BERLIN – Given the complex mix of good, bad and indifferent movies, it’s not surprising that we’ve had more than the usual amount of emotion generated at this year’s Berlin Film Festival.

Hollywood star Diane Keaton broke down in tears when confronted with reporters’ questions she felt “too personal”, as did Hans Peter Moland, director of the compelling movie “Beautiful Country”.

Moland wept when journalists questioned him about the dramatic American pull out from Vietnam almost 30 years ago, which left behind a war-traumatised nation and countless children, who like “Binh” in the movie, had GI’s as fathers.

He was comforted by the film’s leading lady, Chinese-born actress Bai Ling, after bursting into tears.

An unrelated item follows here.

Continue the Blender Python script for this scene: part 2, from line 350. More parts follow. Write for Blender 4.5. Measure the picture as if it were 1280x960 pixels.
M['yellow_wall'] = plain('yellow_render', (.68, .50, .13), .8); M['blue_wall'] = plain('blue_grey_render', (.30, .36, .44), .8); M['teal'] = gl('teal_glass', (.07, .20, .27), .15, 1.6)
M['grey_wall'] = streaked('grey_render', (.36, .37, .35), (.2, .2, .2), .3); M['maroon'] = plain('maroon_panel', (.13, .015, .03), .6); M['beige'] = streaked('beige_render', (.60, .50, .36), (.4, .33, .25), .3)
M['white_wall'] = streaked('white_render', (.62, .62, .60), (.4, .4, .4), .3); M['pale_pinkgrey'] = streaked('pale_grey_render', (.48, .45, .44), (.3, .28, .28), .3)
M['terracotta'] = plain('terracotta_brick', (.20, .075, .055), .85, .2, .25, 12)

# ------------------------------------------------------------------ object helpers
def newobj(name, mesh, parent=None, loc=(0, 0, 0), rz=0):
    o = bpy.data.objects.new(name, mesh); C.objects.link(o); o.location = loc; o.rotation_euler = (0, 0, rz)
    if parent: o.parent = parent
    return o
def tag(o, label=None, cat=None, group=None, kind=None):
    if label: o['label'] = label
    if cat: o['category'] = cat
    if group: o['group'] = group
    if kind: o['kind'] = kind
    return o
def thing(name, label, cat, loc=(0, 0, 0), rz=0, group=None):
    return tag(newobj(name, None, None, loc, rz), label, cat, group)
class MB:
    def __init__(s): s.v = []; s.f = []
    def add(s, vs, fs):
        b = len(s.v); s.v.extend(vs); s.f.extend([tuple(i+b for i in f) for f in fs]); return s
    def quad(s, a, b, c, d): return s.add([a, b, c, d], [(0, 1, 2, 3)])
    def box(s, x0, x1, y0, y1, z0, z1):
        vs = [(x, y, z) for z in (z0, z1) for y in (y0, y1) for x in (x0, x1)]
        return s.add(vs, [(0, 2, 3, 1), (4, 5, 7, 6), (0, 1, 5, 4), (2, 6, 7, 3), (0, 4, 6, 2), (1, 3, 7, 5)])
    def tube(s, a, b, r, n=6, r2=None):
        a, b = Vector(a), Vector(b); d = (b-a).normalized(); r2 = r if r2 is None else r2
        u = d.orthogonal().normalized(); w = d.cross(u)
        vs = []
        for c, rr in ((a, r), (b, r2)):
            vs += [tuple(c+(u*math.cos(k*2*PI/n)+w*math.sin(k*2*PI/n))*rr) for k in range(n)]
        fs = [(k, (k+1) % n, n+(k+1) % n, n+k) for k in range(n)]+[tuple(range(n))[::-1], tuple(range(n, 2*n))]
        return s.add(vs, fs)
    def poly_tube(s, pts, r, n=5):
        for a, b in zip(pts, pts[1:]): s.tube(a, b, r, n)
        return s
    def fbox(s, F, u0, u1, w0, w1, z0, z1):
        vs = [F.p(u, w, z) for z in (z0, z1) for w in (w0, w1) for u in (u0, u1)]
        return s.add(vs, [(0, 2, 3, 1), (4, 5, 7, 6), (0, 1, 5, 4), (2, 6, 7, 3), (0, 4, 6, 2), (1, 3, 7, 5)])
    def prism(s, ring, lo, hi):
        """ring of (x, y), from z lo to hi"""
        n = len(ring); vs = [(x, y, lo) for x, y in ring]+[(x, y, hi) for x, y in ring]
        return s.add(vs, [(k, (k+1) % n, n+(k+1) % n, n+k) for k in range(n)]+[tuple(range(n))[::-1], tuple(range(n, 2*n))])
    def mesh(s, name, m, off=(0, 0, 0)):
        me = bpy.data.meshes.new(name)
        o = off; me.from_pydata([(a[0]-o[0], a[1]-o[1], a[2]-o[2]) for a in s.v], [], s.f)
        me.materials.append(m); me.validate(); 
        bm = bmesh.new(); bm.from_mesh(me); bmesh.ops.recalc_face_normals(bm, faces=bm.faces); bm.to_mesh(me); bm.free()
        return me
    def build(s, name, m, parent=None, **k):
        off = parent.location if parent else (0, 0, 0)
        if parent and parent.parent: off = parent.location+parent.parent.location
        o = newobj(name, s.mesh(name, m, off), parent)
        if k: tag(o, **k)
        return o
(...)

Miss Keaton, 58, who briefly appears nude in the movie, “Something’s Gotta Give” co-starring Jack Nicholson, felt reporters’ questions were too intrusive at a crowded late night news conference.

Some critics covering the festival have also been getting worked up. They booed and gave cynical handclaps during the rowdy screening of director Romuald Karmakar’s movie, “Nightsongs” Tuesday.

The sombre movie is about a luckless novelist and his frustrated wife who plans to escape with her lover when the writer commits suicide by throwing himself off a balcony.

Frustrated at its poor reception, director Karmakar, 38, lashed out at movie critics, saying American films are “influencing the language of film. Anyone who dares object to that has a struggle in Germany”.

But he insisted he wasn’t peeved at seeing some members of the audience walk out during the film. “That sometimes happens,” he said, adding: “I’ll fight for this type of cinema. We need diversity.”

There was a further angry moment Wednesday evening when “The Final Cut”, director Omah Naim’s first feature film about chips and so- called Zoe-Tech implants, starring Hollywood actor Robin Williams, was about to be screened in competition.

Most competition films are being screened in the spacious “Berlinale Palast” cinema on the Potsdamer Platz. Not so with “Final Cut” which was switched to the smaller CinemaxX 7 studios nearby.

Critics found themselves jostling to get into the crowded first floor cinema premises. Appeals had to be made for some scribes to vacate seats reserved for the festival jury.

One red-face woman journalist, refusing to budge, yelled: “If the international jury isn’t able to get here on time, they can’t complain about their reserved seats being taken.”

After further commotion, anger subsided when a spokesman announced that an additional screening of the movie – 30 minutes later – was being arranged for those without seats, in a nearby studio.

Meanwhile, in the side-streets running off the Marlene Dietrich square, movie-goers have been treated every night this week to the spectacle of hundreds of crows jostling among the trees, cawing and flapping their wings in their annual search of food haunts.

“I’ve never seen such a spectacle like this before – right in the heart of a city,” said a Japanese visitor. “It’s a bit scary.”